The Devil-Doll (Tod Browning / U.S., 1936):

The miniaturist's uncanny art, Tod Browning's petites horreurs. A searchlight meets the camera's eye, the escape in the marsh finds fugitives guided by their obsessions, science and hatred. "Have you been locked away from life so long you don't recognize a prisoner of life itself?" The old doctor (Henry B. Walthall) dreams of extending the world's resources by reducing the population to one-sixth its size, his wife (Rafaela Ottiano) continues his experiments by shrinking dogs down to hamster proportions. "We can make the whole world small," the vision suits the ex-banker (Lionel Barrymore) seeking revenge on those who framed him. The Unholy Three figures in the disguise, a hunched matron running the toy shop above the laboratory, an avenger in grandmotherly drag right under the noses of the Paris police.

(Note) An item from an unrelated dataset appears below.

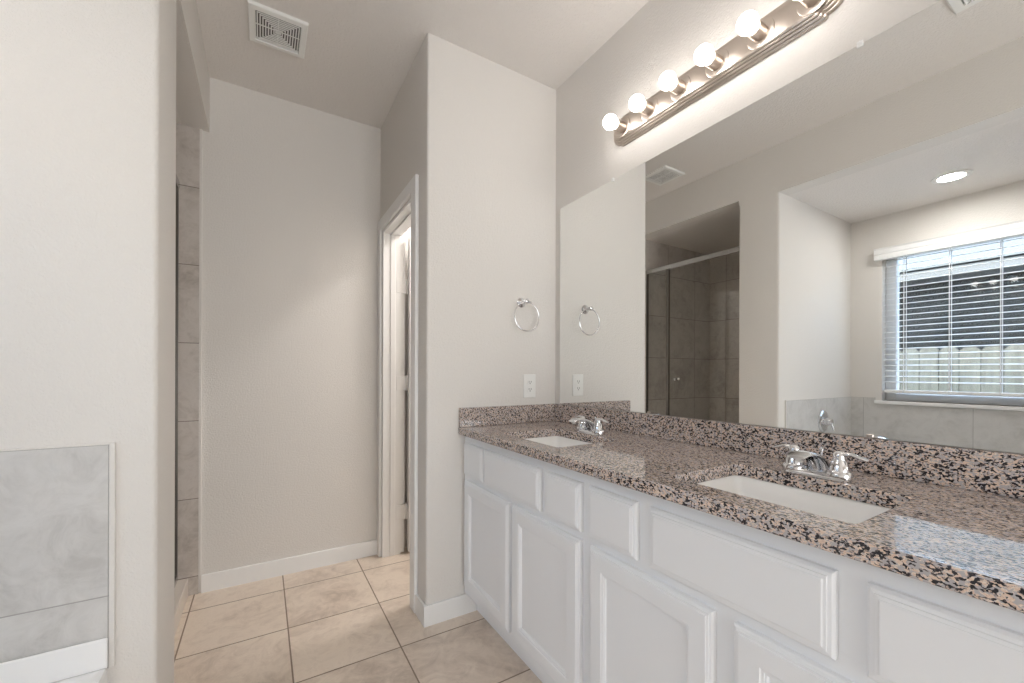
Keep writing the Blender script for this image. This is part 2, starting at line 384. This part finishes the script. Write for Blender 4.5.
# toilet room door, standing open against the far wall of that room
dr = thing('door_1', (XD+T+0.004, DY1-jt, 0), kind='structure')
bm = BM()
dx0, dx1 = XD+T+0.044, XD+T+0.044+0.60; dy0, dy1 = DY1-jt-0.030, DY1-jt+0.005
box(bm, dx0, dx1, dy0, dy1, 0.012, DZ-jt-0.004, 0.002, 1)
for (z0, z1) in ((0.22, 0.95), (1.10, 1.90)):
    L = []
    for ins, h in ((0, 0.0), (0.008, -0.006), (0.018, -0.006), (0.045, 0.001)):
        L.append([(dx0+0.11+ins, dy0-h-0.001, z0+ins), (dx1-0.11-ins, dy0-h-0.001, z0+ins), (dx1-0.11-ins, dy0-h-0.001, z1-ins), (dx0+0.11+ins, dy0-h-0.001, z1-ins)])
    loft(bm, [[(p[0], min(p[1], dy0-0.0005) , p[2]) for p in q] for q in L], cap_last=True)
obj('slab', bm, M_trim, dr)
for hz in (0.27, 1.10, 1.725):
    bm = BM(); box(bm, XD+T-0.030, XD+T-0.001, DY1-jt-0.002, DY1-jt+0.0006, hz-0.045, hz+0.045, 0.0006, 1)
    lathe(bm, [(0, -0.050), (0.005, -0.048), (0.0066, -0.045), (0.0066, 0.045), (0.005, 0.048), (0, 0.050)], (XD+T+0.036, DY1-jt-0.004, hz), seg=14)
    box(bm, XD+T+0.0425, XD+T+0.0438, DY1-jt-0.028, DY1-jt-0.004, hz-0.045, hz+0.045)
    box(bm, XD+T-0.001, XD+T+0.030, DY1-jt-0.002, DY1-jt+0.0006, hz-0.045, hz+0.045)
    obj('hinge', bm, M_trim, dr, smooth=True)
bm = BM(); lathe(bm, [(0, 0), (0.032, 0), (0.032, 0.006), (0.012, 0.010), (0.011, 0.035), (0.022, 0.040), (0.027, 0.052), (0.024, 0.064), (0, 0.068)], (dx1-0.06, dy0, 0.92), (0, -1, 0), 24)
obj('door_knob', bm, M_nickel, dr, smooth=True)

# ------------------------------------------------------------------ window and blinds
win = thing('window_1', (XW-WT, (WY0+WY1)/2, WZ0), kind='structure')
bm = BM(); xa, xb = XW-WT+0.01, XW-WT+0.075
for a in ((WY0, WY0+0.065, WZ0, WZ1), (WY1-0.065, WY1, WZ0, WZ1), (WY0+0.065, WY1-0.065, WZ0, WZ0+0.055), (WY0+0.065, WY1-0.065, WZ1-0.045, WZ1)):
    box(bm, xa, xb, *a, 0.004, 1)
obj('window_frame', bm, M_trim, win)
bm = BM()
for xp, dx_ in ((0.040, 0.008), (0.030, 0.017)):
    prism(bm, [(xa+xp, WZ0+0.054), (xa+xp-0.003, WZ0+0.054), (xa+xp-0.003-dx_, WZ1-0.044), (xa+xp-dx_, WZ1-0.044)], WY0+0.064, WY1-0.064, lambda u, v, w_: (u, w_, v))
obj('pane', bm, M_glass, win)
bm = BM(); box(bm, XW-WT+0.075, XW+0.022, WY0, WY1, WZ0-0.026, WZ0); box(bm, XW, XW+0.024, WY0-0.04, WY1+0.04, WZ0-0.026, WZ0, 0.004, 2)
obj('window_sill', bm, M_trim, win)
bl = thing('window_blind', (XW-0.03, (WY0+WY1)/2, WZ1), 'white horizontal slatted blind with open slats and valance over the tub window', 'blind')
bm = BM(); prism(bm, [(0, 0), (0.052, 0), (0.052, 0.028), (0.046, 0.036), (0.050, 0.046), (0.050, 0.074), (0.058, 0.086), (0, 0.086)], WY0-0.035, WY1+0.035, lambda u, v, w_: (XW+0.001+u, w_, 2.058+v))
obj('valance', bm, M_blind, bl)
bm = BM(); box(bm, XW-0.055, XW-0.006, WY0+0.008, WY1-0.008, WZ1-0.045, WZ1-0.002); obj('head_rail', bm, M_blind, bl)
bm = BM(); z = WZ1-0.075; ns = 0
xc_ = XW-0.032
while z > 1.085:
    tl = R(-7); hw = 0.0245
    pts = []
    for k in range(5):
        s = -hw + 2*hw*k/4; zz = z + s*math.sin(tl) + 0.0022*(1-(s/hw)**2); pts.append((xc_ + s*math.cos(tl), zz))
    pts += [(p[0], p[1]-0.0028) for p in reversed(pts)]
    prism(bm, pts, WY0+0.010, WY1-0.010, lambda u, v, w_: (u, w_, v)); z -= 0.0428
obj('slats', bm, M_blind, bl, smooth=True)
bm = BM(); box(bm, xc_-0.025, xc_+0.025, WY0+0.010, WY1-0.010, 1.022, 1.046, 0.004, 2); obj('bottom_rail', bm, M_blind, bl)
bm = BM()
for y in (1.135, 0.893, 0.655, 0.42, 0.22):
    box(bm, xc_+0.0255, xc_+0.0263, y-0.0025, y+0.0025, 1.03, WZ1-0.04); box(bm, xc_-0.0263, xc_-0.0255, y-0.0025, y+0.0025, 1.03, WZ1-0.04)
obj('ladder_cord', bm, M_cord, bl)

# ------------------------------------------------------------------ outside: fence, neighbour's house, ground
bm = BM(); box(bm, -30, XW-WT-0.05, -25, 25, -0.42, -0.36); struct('ground', bm, M_ground)
fn = thing('picket_fence', (-2.96, 1.0, -0.36), 'weathered pale dog-eared wooden picket fence outside the window', 'fence')
y = -2.5; k = 0
while y < 4.5:
    zt = 1.435 + random.uniform(-0.012, 0.012); wd = 0.136
    bm = BM(); c = 0.032
    prism(bm, [(y, -0.34), (y+wd, -0.34), (y+wd, zt-c), (y+wd-c, zt), (y+c, zt), (y, zt-c)], -2.98, -2.962, lambda u, v, w_: (w_, u, v))
    obj('picket', bm, M_fence, fn); y += 0.141; k += 1
for z in (0.1, 1.15):
    bm = BM(); box(bm, -3.03, -2.981, -2.5, 4.5, z, z+0.085); obj('fence_rail', bm, M_fence, fn)
hs = thing('neighbour_house', (-6.5, 2, -0.36), 'dark-walled house with pale roof and grey fascia beyond the wooden fence', 'house')
bm = BM(); box(bm, -14, -6.0, -9, 14, -0.36, 2.70); obj('wall', bm, M_brick, hs)
bm = BM(); box(bm, -5.53, -5.49, -9.5, 14.5, 2.56, 2.68); box(bm, -6.0, -5.53, -9.5, 14.5, 2.555, 2.575); obj('fascia', bm, M_fascia, hs)
bm = BM(); prism(bm, [(-5.45, 2.70), (-5.45, 2.725), (-10, 4.8), (-14.5, 2.725), (-14.5, 2.70), (-10, 4.74)], -9.6, 14.6, lambda u, v, w_: (u, w_, v)); obj('roof', bm, M_roof, hs)

# ------------------------------------------------------------------ vanity
XF = 0.843      # face frame
XC0 = 0.808     # counter front
ZT = 0.906; TH = 0.034
Dprof = [(0, -0.001), (0, 0.011), (0.003, 0.0145), (0.008, 0.0155), (0.009, 0.0180), (0.013, 0.0185), (0.014, 0.0200), (0.055, 0.0200), (0.057, 0.0180), (0.062, 0.0175), (0.063, 0.0150), (0.066, 0.0150), (0.068, 0.0120), (0.069, 0.0105)]
Wprof = [(0, -0.001), (0, 0.010), (0.004, 0.0145), (0.010, 0.0155), (0.011, 0.0178), (0.016, 0.0183), (0.017, 0.0195), (0.019, 0.0200)]
def cabinet(y0, y1, fronts, doors, label):
    cb = thing('vanity_cabinet', ((XF+X0)/2, (y0+y1)/2, 0), label, 'cabinet', 'white vanity base cabinets')
    bm = BM()
    # carcass and face frame: sides, back, bottom, frame with solid rails and stiles
    box(bm, XF+0.019, X0-0.004, y0, y0+0.016, 0.105, ZT-TH); box(bm, XF+0.019, X0-0.004, y1-0.016, y1, 0.105, ZT-TH)
    box(bm, XF+0.019, X0-0.004, y0+0.016, y1-0.016, 0.105, 0.121); box(bm, X0-0.012, X0-0.004, y0+0.016, y1-0.016, 0.121, ZT-TH)
    obj('carcass', bm, M_cab, cb)
    bm = BM()
    ys = sorted(fronts, key=lambda f: -f[1])
    st = [(y1-0.03, y1), (y0, y0+0.035)]
    for a, b in zip(ys, ys[1:]): st.append((b[1]-0.012, a[0]+0.012))
    box(bm, XF, XF+0.019, y0, y1, ZT-TH-0.062, ZT-TH); box(bm, XF, XF+0.019, y0, y1, 0.105, 0.160); box(bm, XF, XF+0.019, y0, y1, 0.645, 0.695)
    for a, b in st: box(bm, XF+0.0003, XF+0.0187, a, b, 0.69, ZT-TH-0.06)
    dd = sorted(doors, key=lambda f: -f[1]); st = [(y1-0.03, y1), (y0, y0+0.035)]
    for a, b in zip(dd, dd[1:]): st.append((b[1]-0.012, a[0]+0.012))
    for a, b in st: box(bm, XF+0.0003, XF+0.0187, a, b, 0.158, 0.648)
    obj('face_frame', bm, M_cab, cb)
    for i, f in enumerate(fronts):
        bm = BM(); panel(bm, f[0], f[1], 0.683, 0.834, XF, Wprof, 0); obj(f[2], bm, M_cab, cb)
    for f in doors:
        bm = BM(); panel(bm, f[0], f[1], 0.147, 0.657, XF, Dprof, 0); obj('door', bm, M_cab, cb)
    bm = BM(); box(bm, XF+0.065, XF+0.080, y0, y1, 0, 0.105); obj('toe_kick', bm, M_cab, cb)
    return cb
YE = 0.0
cabinet(0.943, Y1-0.004, [(1.617, 1.812, 'drawer_front'), (1.178, 1.604, 'false_front'), (0.965, 1.150, 'drawer_front')], [(1.390, 1.805), (0.967, 1.368)],
        'white vanity base cabinet at the towel ring wall, below the farther sink')
cabinet(YE+0.006, 0.943, [(0.746, 0.930, 'drawer_front'), (0.313, 0.706, 'false_front'), (0.05, 0.270, 'drawer_front')], [(0.533, 0.925), (0.05, 0.488)],
        'white vanity base cabinet nearest the camera, below the nearer sink')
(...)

The first miniaturized human reveals the hand of co-screenwriter Erich von Stroheim, Grace Ford as "an inbred peasant half-wit" from a Berlin slum—gifted as a doll, the tiny assassin disentangles herself from a sleeping moppet's grip and approaches the victim with poisonous stiletto in hand. (Another wee zombie awaits orders while dangling from a Christmas tree ribbon, a prime example of the Browning sang-froid in the face of the world's grotesqueries.) The subplot about Barrymore's estranged daughter (Maureen O'Sullivan) adduces a note of Hugo, not as poignant as Ottiano momentarily warming her Grand Guignol presence to enjoy an Apache pas de deux between the diminutive subjects across a tabletop. "You might as well kill a person as frighten them to death." The poetic-perverse line of thought flows through Dr. Cyclops, The Incredible Shrinking Man and Attack of the Puppet People, plus an unmistakable flash by Lynch in Mulholland Drive. With Frank Lawton, Robert Greig, Lucy Beaumont, Pedro de Cordoba, Arthur Hohl, Claire Du Brey, and Rollo Lloyd. In black and white.